> [SET EXERCISE] Which lines contain the word "objects"? Return each of them as written.

> [SUPPLIED DATA]
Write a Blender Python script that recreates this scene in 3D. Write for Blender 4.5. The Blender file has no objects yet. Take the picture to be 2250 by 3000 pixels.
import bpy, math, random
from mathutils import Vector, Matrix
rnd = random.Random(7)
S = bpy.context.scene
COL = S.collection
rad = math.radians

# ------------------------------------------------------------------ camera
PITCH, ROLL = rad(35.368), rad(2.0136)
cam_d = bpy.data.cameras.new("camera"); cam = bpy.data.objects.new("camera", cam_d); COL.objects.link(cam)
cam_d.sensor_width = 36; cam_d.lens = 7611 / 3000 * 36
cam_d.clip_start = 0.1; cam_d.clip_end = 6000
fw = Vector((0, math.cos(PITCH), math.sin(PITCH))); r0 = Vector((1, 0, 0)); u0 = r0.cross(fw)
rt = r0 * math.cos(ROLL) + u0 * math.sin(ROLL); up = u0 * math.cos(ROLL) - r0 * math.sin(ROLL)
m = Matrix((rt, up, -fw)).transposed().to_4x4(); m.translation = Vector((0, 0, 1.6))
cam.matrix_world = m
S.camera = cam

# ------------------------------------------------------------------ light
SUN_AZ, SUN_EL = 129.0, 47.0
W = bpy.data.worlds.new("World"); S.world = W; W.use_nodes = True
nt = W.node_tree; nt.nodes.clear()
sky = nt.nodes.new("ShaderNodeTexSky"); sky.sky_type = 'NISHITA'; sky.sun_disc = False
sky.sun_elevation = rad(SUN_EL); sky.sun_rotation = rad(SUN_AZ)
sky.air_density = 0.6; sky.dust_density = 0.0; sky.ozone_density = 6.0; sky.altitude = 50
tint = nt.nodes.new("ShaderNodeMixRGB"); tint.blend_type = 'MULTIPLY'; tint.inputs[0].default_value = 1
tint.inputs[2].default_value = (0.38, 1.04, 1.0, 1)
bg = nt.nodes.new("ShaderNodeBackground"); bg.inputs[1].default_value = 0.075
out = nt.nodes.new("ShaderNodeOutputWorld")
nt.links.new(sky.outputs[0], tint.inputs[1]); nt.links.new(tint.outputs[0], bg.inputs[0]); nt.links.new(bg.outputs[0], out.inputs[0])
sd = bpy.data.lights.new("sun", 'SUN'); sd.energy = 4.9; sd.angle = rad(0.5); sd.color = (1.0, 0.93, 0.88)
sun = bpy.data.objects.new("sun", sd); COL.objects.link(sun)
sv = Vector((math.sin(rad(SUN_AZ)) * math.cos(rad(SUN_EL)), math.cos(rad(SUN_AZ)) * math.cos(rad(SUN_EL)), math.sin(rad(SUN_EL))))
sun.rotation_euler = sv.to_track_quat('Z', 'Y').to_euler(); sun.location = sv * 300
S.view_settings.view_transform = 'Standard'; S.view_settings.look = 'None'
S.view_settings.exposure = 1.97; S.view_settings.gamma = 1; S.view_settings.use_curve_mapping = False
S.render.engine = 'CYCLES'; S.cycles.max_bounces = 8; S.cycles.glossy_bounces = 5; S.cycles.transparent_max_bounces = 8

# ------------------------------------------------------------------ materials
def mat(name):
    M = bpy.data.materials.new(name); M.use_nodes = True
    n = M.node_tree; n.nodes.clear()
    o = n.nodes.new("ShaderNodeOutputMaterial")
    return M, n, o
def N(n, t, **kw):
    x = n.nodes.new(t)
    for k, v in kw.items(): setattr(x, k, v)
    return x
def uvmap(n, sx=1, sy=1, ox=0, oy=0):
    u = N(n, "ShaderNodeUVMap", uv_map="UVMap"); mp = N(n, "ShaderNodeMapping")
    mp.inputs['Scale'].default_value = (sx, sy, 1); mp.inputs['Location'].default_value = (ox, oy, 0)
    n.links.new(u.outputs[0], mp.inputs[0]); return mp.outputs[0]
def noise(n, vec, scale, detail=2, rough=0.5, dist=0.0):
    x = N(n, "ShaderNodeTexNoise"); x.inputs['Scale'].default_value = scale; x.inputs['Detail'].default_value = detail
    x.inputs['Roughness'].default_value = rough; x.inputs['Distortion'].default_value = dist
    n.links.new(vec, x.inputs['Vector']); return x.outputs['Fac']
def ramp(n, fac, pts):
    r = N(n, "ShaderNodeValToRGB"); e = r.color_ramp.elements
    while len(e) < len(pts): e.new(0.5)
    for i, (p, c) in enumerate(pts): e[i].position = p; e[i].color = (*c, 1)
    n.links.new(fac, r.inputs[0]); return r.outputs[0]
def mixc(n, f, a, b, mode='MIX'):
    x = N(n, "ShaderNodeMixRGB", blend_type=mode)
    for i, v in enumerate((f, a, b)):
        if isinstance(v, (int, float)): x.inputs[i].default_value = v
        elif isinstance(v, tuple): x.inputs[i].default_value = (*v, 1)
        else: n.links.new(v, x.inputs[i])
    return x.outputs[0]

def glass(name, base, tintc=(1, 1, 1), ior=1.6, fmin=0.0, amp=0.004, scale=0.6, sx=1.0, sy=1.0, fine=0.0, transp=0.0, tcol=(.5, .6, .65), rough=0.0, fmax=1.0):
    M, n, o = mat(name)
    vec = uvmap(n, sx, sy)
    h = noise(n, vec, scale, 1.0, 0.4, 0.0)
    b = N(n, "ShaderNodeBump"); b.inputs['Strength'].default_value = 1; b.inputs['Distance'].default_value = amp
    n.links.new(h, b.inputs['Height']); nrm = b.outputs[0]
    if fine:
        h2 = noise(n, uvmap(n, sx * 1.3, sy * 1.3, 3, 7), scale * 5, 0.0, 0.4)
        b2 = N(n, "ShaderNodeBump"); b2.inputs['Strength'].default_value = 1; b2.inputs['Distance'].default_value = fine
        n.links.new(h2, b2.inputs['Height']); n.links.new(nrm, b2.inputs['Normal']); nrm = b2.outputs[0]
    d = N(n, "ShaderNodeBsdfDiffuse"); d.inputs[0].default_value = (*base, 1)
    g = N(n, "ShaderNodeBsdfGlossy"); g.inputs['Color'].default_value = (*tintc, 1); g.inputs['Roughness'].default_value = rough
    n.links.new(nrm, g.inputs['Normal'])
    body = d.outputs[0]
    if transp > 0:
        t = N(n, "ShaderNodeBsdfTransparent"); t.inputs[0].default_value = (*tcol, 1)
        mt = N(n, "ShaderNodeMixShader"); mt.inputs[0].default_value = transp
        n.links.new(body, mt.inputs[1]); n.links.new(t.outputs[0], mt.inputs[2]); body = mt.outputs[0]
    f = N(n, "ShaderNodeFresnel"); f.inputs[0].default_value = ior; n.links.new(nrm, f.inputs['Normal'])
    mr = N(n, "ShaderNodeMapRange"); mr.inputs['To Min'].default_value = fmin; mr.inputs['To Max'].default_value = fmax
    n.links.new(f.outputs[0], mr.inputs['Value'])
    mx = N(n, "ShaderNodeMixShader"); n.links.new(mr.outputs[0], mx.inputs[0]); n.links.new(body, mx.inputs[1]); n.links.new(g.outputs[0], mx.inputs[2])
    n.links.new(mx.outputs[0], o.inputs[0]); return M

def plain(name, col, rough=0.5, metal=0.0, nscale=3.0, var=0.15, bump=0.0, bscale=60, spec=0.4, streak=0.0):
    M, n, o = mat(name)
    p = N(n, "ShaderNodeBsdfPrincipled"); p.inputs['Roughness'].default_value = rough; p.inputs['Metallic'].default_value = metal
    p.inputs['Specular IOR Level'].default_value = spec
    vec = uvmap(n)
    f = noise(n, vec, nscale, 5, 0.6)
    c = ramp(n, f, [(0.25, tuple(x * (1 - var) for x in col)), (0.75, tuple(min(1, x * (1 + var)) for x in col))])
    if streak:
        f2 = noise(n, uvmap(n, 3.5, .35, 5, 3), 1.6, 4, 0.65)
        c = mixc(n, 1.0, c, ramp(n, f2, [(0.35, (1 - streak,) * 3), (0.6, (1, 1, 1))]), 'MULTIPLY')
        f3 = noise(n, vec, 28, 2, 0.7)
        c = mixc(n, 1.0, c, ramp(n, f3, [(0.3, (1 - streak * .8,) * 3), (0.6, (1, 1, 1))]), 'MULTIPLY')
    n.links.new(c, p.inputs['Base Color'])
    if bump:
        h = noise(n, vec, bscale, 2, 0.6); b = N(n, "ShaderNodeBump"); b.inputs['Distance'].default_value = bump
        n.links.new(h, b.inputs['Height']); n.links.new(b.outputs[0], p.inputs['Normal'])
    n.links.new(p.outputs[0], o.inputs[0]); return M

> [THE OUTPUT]
Write a Blender Python script that recreates this scene in 3D. Write for Blender 4.5. The Blender file has no objects yet. Take the picture to be 2250 by 3000 pixels.
cam_d = bpy.data.cameras.new("camera"); cam = bpy.data.objects.new("camera", cam_d); COL.objects.link(cam)
sun = bpy.data.objects.new("sun", sd); COL.objects.link(sun)